De son côté, le député du NPD, Pierre Jacob, compte se tenir debout en s’opposant à cette nouvelle réforme lors de sa prochaine visite à Ottawa le week-end prochain.

«C’est sûr que dans tout système, il y a de l’abus. Mais trop souvent, le gouvernement part d’une exception et généralise. Ce ne sont pas tous les travailleurs qui optent pour un emploi saisonnier afin de passer tout leur hiver en Floride. Je pense que la plupart des gens sont honnêtes, veulent travailler et sont attachés à leur emploi. Il faut créer de l’emploi pertinent dans les régions, car bientôt, plusieurs travailleurs ne pourront plus assurer la sécurité financière de leur famille. Il faut stimuler la création d’emploi et bonifier le programme d’assurance-emploi», souligne M. Jacob.

Pour le maire de Cowansville et préfet de la MRC de Brome-Missisquoi, Arthur Fauteux, la nouvelle donne en assurance-emploi imposée par le gouvernement Harper ne serait pas aussi dramatique.

 «Ce n’est pas le premier parti qui analyse cette idée. L’idée n’est pas mauvaise, mais c’est certain qu’il va y avoir un impact plus important dans certaines régions. Il devrait appliquer cette loi avec des nuances avec des alternatives pour que les travailleurs touchent un réel «70%» de leur salaire. Selon moi, oui, ce sera plus difficile pour certains, mais pas suffisamment pour faire une différence.»

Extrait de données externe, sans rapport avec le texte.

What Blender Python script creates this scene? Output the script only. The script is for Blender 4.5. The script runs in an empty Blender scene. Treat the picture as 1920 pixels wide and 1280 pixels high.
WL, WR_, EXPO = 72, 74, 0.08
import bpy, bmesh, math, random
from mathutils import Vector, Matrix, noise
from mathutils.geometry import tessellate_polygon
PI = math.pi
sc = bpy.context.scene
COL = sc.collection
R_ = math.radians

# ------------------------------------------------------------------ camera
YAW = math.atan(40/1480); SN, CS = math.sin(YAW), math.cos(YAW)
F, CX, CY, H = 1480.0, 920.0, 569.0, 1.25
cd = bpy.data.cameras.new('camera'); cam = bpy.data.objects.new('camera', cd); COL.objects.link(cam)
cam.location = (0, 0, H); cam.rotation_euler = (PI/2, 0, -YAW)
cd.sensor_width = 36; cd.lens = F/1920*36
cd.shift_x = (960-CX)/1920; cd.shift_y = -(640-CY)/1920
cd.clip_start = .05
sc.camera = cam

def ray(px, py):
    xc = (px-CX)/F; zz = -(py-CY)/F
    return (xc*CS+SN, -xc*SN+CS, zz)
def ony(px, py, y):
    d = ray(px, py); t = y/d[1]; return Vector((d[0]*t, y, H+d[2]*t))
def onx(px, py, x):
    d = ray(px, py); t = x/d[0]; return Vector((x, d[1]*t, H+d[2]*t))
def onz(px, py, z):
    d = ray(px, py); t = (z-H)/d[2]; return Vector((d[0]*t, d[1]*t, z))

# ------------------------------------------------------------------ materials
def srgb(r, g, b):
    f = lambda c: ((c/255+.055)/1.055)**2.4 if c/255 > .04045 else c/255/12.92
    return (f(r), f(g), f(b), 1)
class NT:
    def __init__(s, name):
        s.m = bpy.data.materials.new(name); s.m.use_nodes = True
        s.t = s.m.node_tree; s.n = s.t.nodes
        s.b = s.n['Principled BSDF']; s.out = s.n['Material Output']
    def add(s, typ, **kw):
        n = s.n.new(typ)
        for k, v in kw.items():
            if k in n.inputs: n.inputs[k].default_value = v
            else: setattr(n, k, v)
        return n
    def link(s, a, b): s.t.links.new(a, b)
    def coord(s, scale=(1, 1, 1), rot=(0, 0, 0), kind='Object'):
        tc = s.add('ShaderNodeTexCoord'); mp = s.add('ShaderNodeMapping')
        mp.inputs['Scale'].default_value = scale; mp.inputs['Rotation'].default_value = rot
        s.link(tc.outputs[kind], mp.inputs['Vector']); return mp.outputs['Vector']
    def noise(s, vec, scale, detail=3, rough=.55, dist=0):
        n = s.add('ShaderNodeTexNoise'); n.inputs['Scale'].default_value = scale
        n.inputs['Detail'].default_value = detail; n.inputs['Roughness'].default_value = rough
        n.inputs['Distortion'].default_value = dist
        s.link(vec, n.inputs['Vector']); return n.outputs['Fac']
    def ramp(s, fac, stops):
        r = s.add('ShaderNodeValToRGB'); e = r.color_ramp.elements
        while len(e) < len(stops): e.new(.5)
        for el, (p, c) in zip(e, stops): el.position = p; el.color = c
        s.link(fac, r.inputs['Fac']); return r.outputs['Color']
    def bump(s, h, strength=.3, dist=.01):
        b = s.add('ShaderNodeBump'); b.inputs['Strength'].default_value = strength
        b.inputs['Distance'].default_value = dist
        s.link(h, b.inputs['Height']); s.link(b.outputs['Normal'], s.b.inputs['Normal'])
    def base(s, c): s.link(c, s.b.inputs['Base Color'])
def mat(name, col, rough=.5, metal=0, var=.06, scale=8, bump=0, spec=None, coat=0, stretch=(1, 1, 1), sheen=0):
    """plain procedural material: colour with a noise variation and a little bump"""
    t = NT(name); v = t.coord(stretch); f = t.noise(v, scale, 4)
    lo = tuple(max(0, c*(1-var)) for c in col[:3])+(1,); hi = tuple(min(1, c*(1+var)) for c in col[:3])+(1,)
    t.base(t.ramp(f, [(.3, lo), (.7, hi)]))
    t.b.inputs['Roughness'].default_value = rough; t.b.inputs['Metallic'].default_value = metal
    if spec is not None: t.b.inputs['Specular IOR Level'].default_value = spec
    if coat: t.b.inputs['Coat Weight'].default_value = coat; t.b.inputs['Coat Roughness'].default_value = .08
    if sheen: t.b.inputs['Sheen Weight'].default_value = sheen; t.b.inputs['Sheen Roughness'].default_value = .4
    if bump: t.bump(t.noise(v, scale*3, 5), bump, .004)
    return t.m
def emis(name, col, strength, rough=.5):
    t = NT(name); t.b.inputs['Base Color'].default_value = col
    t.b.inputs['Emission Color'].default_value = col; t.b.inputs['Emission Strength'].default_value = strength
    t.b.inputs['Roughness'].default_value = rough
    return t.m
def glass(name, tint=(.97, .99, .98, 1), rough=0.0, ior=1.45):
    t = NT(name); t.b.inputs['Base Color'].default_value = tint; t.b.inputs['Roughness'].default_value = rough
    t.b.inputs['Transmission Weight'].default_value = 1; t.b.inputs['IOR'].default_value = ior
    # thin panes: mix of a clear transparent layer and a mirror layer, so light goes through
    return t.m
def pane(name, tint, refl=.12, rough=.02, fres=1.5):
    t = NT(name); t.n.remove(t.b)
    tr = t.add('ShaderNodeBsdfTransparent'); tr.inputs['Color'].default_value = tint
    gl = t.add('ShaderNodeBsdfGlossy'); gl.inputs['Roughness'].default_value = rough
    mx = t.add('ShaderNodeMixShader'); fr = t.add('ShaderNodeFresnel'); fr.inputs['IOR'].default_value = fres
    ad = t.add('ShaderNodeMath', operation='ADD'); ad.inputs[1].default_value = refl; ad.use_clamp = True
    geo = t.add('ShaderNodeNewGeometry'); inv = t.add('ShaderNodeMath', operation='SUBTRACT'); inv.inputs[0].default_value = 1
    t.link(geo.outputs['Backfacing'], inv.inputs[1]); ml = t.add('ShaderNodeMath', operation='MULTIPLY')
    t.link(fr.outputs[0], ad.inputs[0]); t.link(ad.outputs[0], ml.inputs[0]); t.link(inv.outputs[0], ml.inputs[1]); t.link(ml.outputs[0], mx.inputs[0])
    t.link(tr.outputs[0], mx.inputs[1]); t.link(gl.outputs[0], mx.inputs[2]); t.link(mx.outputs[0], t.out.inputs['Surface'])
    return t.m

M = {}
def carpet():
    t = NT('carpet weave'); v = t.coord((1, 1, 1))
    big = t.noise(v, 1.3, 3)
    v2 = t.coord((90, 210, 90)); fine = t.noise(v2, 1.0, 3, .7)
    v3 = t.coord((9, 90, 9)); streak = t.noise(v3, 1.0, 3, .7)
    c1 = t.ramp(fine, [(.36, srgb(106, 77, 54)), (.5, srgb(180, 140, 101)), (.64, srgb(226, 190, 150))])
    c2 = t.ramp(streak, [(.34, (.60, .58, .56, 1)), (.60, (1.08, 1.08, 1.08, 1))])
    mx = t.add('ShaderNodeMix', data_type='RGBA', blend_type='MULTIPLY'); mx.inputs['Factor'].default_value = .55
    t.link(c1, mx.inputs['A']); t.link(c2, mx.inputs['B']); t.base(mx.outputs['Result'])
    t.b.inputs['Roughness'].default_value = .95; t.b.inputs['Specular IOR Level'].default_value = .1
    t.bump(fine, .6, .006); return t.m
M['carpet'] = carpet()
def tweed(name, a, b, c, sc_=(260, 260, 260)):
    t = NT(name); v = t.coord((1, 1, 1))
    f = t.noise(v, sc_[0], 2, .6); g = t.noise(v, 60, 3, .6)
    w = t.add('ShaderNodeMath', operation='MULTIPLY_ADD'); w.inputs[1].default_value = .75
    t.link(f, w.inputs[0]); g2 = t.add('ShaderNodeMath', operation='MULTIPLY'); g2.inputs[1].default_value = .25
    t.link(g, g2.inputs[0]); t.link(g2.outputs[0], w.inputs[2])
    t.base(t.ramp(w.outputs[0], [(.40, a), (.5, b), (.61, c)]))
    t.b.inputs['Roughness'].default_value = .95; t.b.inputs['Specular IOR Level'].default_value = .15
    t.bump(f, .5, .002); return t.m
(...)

Un avis que ne partage pas son homologue de Dunham, Jean-Guy Demers. 

«C’est aberrant. On retrouve dans les entreprises touristiques des gens ayant une grande expertise. Il ne faut pas perdre cette main-d’œuvre. Je comprends le sens de la loi, mais cette réforme crée des problèmes et va nuire à notre économie locale», exprime l’élu.